What Kind Of Buyer Are You?

by Carol Schultz on May 11, 2010

Let’s say you are painting a room in your house.  Do you go to a paint specialist like Sherwin Williams or a big box store like Home Depot?  If you’re looking for new business software do you one stop shop at a “jack of all trades” like an Oracle, or do you buy best in class from a specialist?  In your business do you shop like you do in your personal life or do you follow a different set of rules?  Do you have a Walmart “mentality”, i.e.: “I can get it cheaper here” or is it important that you get the best quality available for what you’re buying?  Are you asking your customers to pay a fair price for you product, but when you choose vendors you look for the cheapest thing available, or do you not even want to purchase when a sales rep calls on your company.  Are you a small business working hard to grow but you only patronize large companies?  Do you practice what you preach?  Have you even ever really thought about these things and what drives your purchasing decisions?  There is certainly nothing wrong with wanting the best for your money, but have our shopping habits and attitudes cost us quality?

I ask these questions because I believe that the pervasive attitude in our country is “more for less” and I believe this has cost us not only dollars but quality.  I believe we need smart discussions about this.  I’d like to share two recent interactions I had with potential clients that left me with the feeling that they were the Walmart type, as in price over quality.

The first case was a potential private coaching client.  I spent a good deal of time discussing her needs and frustrations (3 phone interviews in 10 months.  Yikes!), what my process looks like and why it works, how I work, and what our relationship would look like.  She loved that I didn’t pressure her to make a decision immediately, as a couple of coaches she spoke to did, and was very upbeat and said she’d get back to me within a few days.  Famous last words…I followed up a week later and received an email saying she’d “…decided it best to stay in my backyard and work with a local career coach. I can’t afford to waste any more time and to work in person with someone is best for me now.”  Now I’ve been selling for a long time and am well aware that we all lose deals for one reason or another but something about this response left me thinking there was something she wasn’t saying.  I don’t know anyone nowadays that cares about the location of the people they do business with (An exception to this would be a field rep who needs to live in his territory).  In our virtual world there are many workarounds.  In her case she and I could have had some of our sessions over computer video, especially the ones involving interviewing and negotiation.  I just have a sneaking suspicion that this was really about money and she found someone cheaper.  She had informed me that she was going to pay for this out of her savings.

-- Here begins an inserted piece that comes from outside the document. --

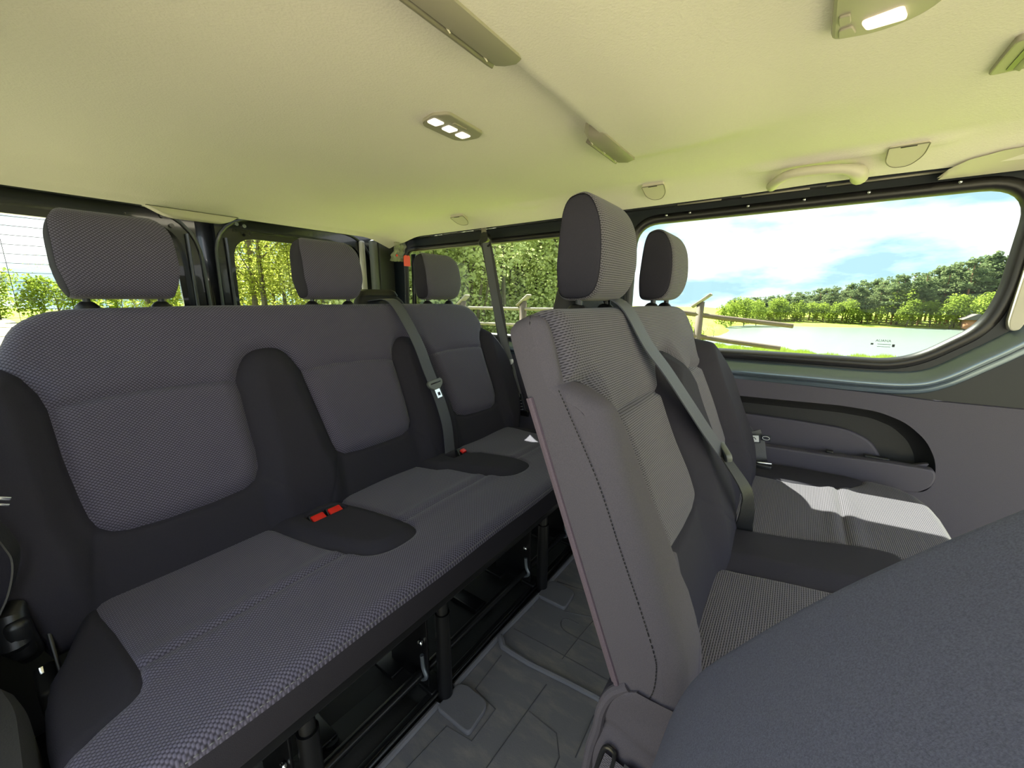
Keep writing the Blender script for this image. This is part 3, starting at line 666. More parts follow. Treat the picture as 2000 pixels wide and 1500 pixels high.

The second case was a CEO here in town.  He had been profiled on one of our local news stations as being one of the best companies to work for in Colorado and his company had worked with a consultant to see that their culture was aligned.  Alignment was a great first step.  I wanted to discuss their recruiting processes and what percentage of hires they were making that he considered “A” players.  As I always say, recruiting processes won’t work unless they’re built around executive alignment and alignment doesn’t lead to good hires without putting an effective process in place to make it so.  He responded to my 3rd attempt to reach him, which I consider pretty fast as these things go.  This is the response I received after leaving 2 brief voicemails and an email about what we do and what I wanted to discuss with him:  “We are hiring sales reps at a rapid pace right now in CO and NM.  What would your fee be for entry level candidates?” I know the guy’s busy but did he even listen/read what I said?  Or is it that what I do is still such a new paradigm that he’s clueless?  Maybe it was something altogether different.  Maybe he heard “recruiting” and assumed.  What really concerns me, however, is his question about my fees for entry-level people.  Is this seriously how he chooses recruiters?  Even if I was still in the search industry and even placed entry-level employees, why would they be any less work for me as a recruiter?  He must think they’re less work, thus lower fees.  Not the way I ever recruited.  If this is just a hint of his search process (and it is for many) does he really expect to hire “A” players and retain them?  It’s just this attitude that will get him just what he pays for.  And then it will cost him exponentially more when they fail and he has to replace them.

My thoughts here are not sour grapes.  They are derived from concerns for the way we do business.  I’d love your comments and opinions!!!